Return every line of the material exactly.

== == ==

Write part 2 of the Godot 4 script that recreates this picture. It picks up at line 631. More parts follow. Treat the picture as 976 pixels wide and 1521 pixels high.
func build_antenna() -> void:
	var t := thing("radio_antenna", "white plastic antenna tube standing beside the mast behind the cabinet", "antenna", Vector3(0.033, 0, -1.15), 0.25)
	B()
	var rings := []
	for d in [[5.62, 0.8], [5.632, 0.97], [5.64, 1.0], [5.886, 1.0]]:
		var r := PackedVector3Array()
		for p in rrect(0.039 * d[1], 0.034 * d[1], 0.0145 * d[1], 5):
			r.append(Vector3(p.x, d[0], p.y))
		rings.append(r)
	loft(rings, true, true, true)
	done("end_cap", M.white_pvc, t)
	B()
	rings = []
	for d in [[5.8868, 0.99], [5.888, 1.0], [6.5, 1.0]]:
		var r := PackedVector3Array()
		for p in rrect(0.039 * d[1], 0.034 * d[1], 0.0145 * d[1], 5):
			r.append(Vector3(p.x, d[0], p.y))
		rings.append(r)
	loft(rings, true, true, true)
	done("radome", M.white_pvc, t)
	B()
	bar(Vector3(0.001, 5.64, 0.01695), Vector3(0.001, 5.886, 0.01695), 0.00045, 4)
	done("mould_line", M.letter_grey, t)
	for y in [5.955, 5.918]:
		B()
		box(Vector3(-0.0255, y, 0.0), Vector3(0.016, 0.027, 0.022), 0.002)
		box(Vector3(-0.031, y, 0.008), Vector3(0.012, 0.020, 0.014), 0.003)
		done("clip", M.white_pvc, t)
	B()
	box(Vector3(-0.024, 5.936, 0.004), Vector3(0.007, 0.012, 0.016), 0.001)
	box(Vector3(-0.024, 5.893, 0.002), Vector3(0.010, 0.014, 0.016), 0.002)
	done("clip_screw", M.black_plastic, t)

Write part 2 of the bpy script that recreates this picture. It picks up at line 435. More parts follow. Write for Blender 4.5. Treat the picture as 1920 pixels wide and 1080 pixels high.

== == ==

Response:
Write part 2 of the Godot 4 script that recreates this picture. It picks up at line 631. More parts follow. Treat the picture as 976 pixels wide and 1521 pixels high.
func build_antenna() -> void:
	var t := thing("radio_antenna", "white plastic antenna tube standing beside the mast behind the cabinet", "antenna", Vector3(0.033, 0, -1.15), 0.25)
	B()
	var rings := []
	for d in [[5.62, 0.8], [5.632, 0.97], [5.64, 1.0], [5.886, 1.0]]:
		var r := PackedVector3Array()
		for p in rrect(0.039 * d[1], 0.034 * d[1], 0.0145 * d[1], 5):
			r.append(Vector3(p.x, d[0], p.y))
		rings.append(r)
	loft(rings, true, true, true)
	done("end_cap", M.white_pvc, t)
	B()
	rings = []
	for d in [[5.8868, 0.99], [5.888, 1.0], [6.5, 1.0]]:
		var r := PackedVector3Array()
		for p in rrect(0.039 * d[1], 0.034 * d[1], 0.0145 * d[1], 5):
			r.append(Vector3(p.x, d[0], p.y))
		rings.append(r)
	loft(rings, true, true, true)
	done("radome", M.white_pvc, t)
	B()
	bar(Vector3(0.001, 5.64, 0.01695), Vector3(0.001, 5.886, 0.01695), 0.00045, 4)
	done("mould_line", M.letter_grey, t)
	for y in [5.955, 5.918]:
		B()
		box(Vector3(-0.0255, y, 0.0), Vector3(0.016, 0.027, 0.022), 0.002)
		box(Vector3(-0.031, y, 0.008), Vector3(0.012, 0.020, 0.014), 0.003)
		done("clip", M.white_pvc, t)
	B()
	box(Vector3(-0.024, 5.936, 0.004), Vector3(0.007, 0.012, 0.016), 0.001)
	box(Vector3(-0.024, 5.893, 0.002), Vector3(0.010, 0.014, 0.016), 0.002)
	done("clip_screw", M.black_plastic, t)

Write part 2 of the bpy script that recreates this picture. It picks up at line 435. More parts follow. Write for Blender 4.5. Treat the picture as 1920 pixels wide and 1080 pixels high.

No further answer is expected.